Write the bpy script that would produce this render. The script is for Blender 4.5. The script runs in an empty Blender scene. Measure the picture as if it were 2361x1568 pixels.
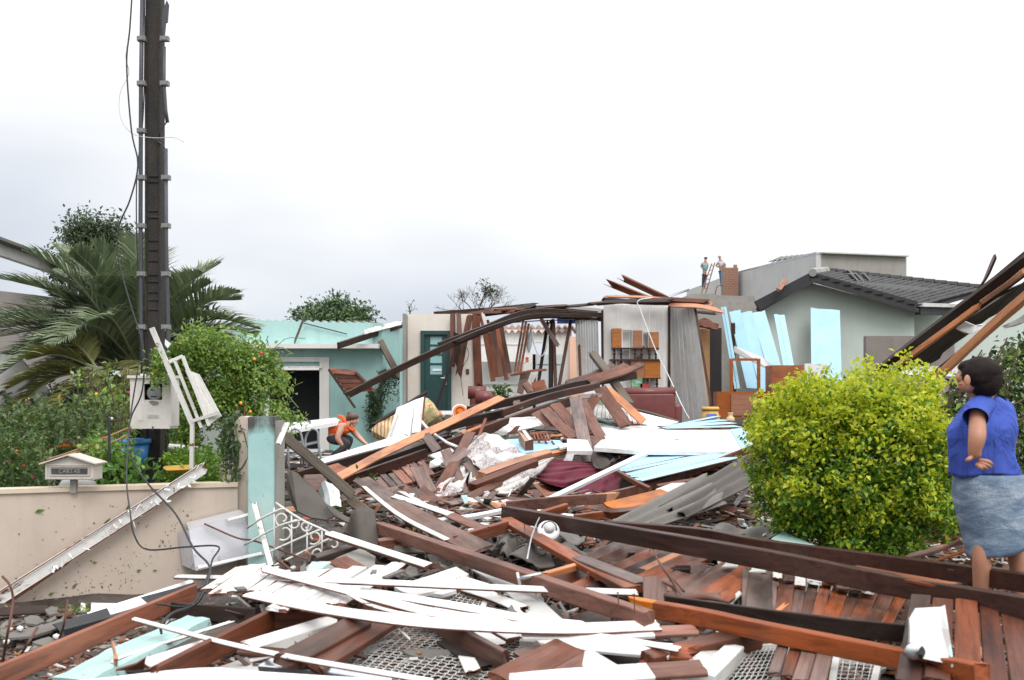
import bpy, bmesh, math, random
import numpy as np
from mathutils import Vector, Matrix, noise as mn
R = math.radians
random.seed(7)
rng = np.random.default_rng(7)
scene = bpy.context.scene
COL = scene.collection
# ---------------------------------------------------------------- camera, sky, sun, exposure
EYE = 1.6
cd = bpy.data.cameras.new('camera'); cam = bpy.data.objects.new('camera', cd); COL.objects.link(cam)
cam.location = (0, 0, EYE); cam.rotation_euler = (R(90), 0, 0)
cd.sensor_width = 36; cd.lens = 36 * 2400 / 2361; cd.shift_y = (915 - 784) / 2361
cd.clip_start = .1; cd.clip_end = 2000
cd.dof.use_dof = True; cd.dof.focus_distance = 13.0; cd.dof.aperture_fstop = 4.0
scene.camera = cam
SUN_EL, SUN_AZ = 50, 165            # elevation; azimuth from +Y, clockwise
world = bpy.data.worlds.new('World'); scene.world = world; world.use_nodes = True
nt = world.node_tree; nt.nodes.clear()
def N(nt, t, **k):
    n = nt.nodes.new(t)
    for a, v in k.items(): setattr(n, a, v)
    return n
out = N(nt, 'ShaderNodeOutputWorld'); bg = N(nt, 'ShaderNodeBackground'); bg.inputs[1].default_value = .1
nt.links.new(bg.outputs[0], out.inputs[0])
sky = N(nt, 'ShaderNodeTexSky', sky_type='NISHITA', sun_disc=False); sky.sun_elevation = R(SUN_EL); sky.sun_rotation = R(SUN_AZ)
tc = N(nt, 'ShaderNodeTexCoord'); sep = N(nt, 'ShaderNodeSeparateXYZ'); nt.links.new(tc.outputs['Generated'], sep.inputs[0])
def M(nt, op, a, b=None, c=None, clamp=False):
    m = N(nt, 'ShaderNodeMath', operation=op, use_clamp=clamp)
    for i, v in enumerate((a, b, c)):
        if v is None: continue
        if isinstance(v, (int, float)): m.inputs[i].default_value = v
        else: nt.links.new(v, m.inputs[i])
    return m.outputs[0]
mp = N(nt, 'ShaderNodeMapping'); mp.inputs['Scale'].default_value = (1.6, 1.6, 4.5); nt.links.new(tc.outputs['Generated'], mp.inputs[0])
nz = N(nt, 'ShaderNodeTexNoise'); nz.inputs['Scale'].default_value = 1.7; nz.inputs['Detail'].default_value = 3; nz.inputs['Roughness'].default_value = .45
nt.links.new(mp.outputs[0], nz.inputs['Vector'])
el = M(nt, 'MAXIMUM', sep.outputs['Z'], 0.0)
v = M(nt, 'MULTIPLY_ADD', el, 1.6, .72)                       # overcast: brighter towards the zenith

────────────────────

● **WHAT YOU NEED TO DO**
Exactly as written, return every line of the listing, but not the pictures.

● **ANSWER TO THIS PROBLEM**
Write the bpy script that would produce this render. The script is for Blender 4.5. The script runs in an empty Blender scene. Measure the picture as if it were 2361x1568 pixels.
import bpy, bmesh, math, random
import numpy as np
from mathutils import Vector, Matrix, noise as mn
R = math.radians
random.seed(7)
rng = np.random.default_rng(7)
scene = bpy.context.scene
COL = scene.collection
# ---------------------------------------------------------------- camera, sky, sun, exposure
EYE = 1.6
cd = bpy.data.cameras.new('camera'); cam = bpy.data.objects.new('camera', cd); COL.objects.link(cam)
cam.location = (0, 0, EYE); cam.rotation_euler = (R(90), 0, 0)
cd.sensor_width = 36; cd.lens = 36 * 2400 / 2361; cd.shift_y = (915 - 784) / 2361
cd.clip_start = .1; cd.clip_end = 2000
cd.dof.use_dof = True; cd.dof.focus_distance = 13.0; cd.dof.aperture_fstop = 4.0
scene.camera = cam
SUN_EL, SUN_AZ = 50, 165            # elevation; azimuth from +Y, clockwise
world = bpy.data.worlds.new('World'); scene.world = world; world.use_nodes = True
nt = world.node_tree; nt.nodes.clear()
def N(nt, t, **k):
    n = nt.nodes.new(t)
    for a, v in k.items(): setattr(n, a, v)
    return n
out = N(nt, 'ShaderNodeOutputWorld'); bg = N(nt, 'ShaderNodeBackground'); bg.inputs[1].default_value = .1
nt.links.new(bg.outputs[0], out.inputs[0])
sky = N(nt, 'ShaderNodeTexSky', sky_type='NISHITA', sun_disc=False); sky.sun_elevation = R(SUN_EL); sky.sun_rotation = R(SUN_AZ)
tc = N(nt, 'ShaderNodeTexCoord'); sep = N(nt, 'ShaderNodeSeparateXYZ'); nt.links.new(tc.outputs['Generated'], sep.inputs[0])
def M(nt, op, a, b=None, c=None, clamp=False):
    m = N(nt, 'ShaderNodeMath', operation=op, use_clamp=clamp)
    for i, v in enumerate((a, b, c)):
        if v is None: continue
        if isinstance(v, (int, float)): m.inputs[i].default_value = v
        else: nt.links.new(v, m.inputs[i])
    return m.outputs[0]
mp = N(nt, 'ShaderNodeMapping'); mp.inputs['Scale'].default_value = (1.6, 1.6, 4.5); nt.links.new(tc.outputs['Generated'], mp.inputs[0])
nz = N(nt, 'ShaderNodeTexNoise'); nz.inputs['Scale'].default_value = 1.7; nz.inputs['Detail'].default_value = 3; nz.inputs['Roughness'].default_value = .45
nt.links.new(mp.outputs[0], nz.inputs['Vector'])
el = M(nt, 'MAXIMUM', sep.outputs['Z'], 0.0)
v = M(nt, 'MULTIPLY_ADD', el, 1.6, .72)                       # overcast: brighter towards the zenith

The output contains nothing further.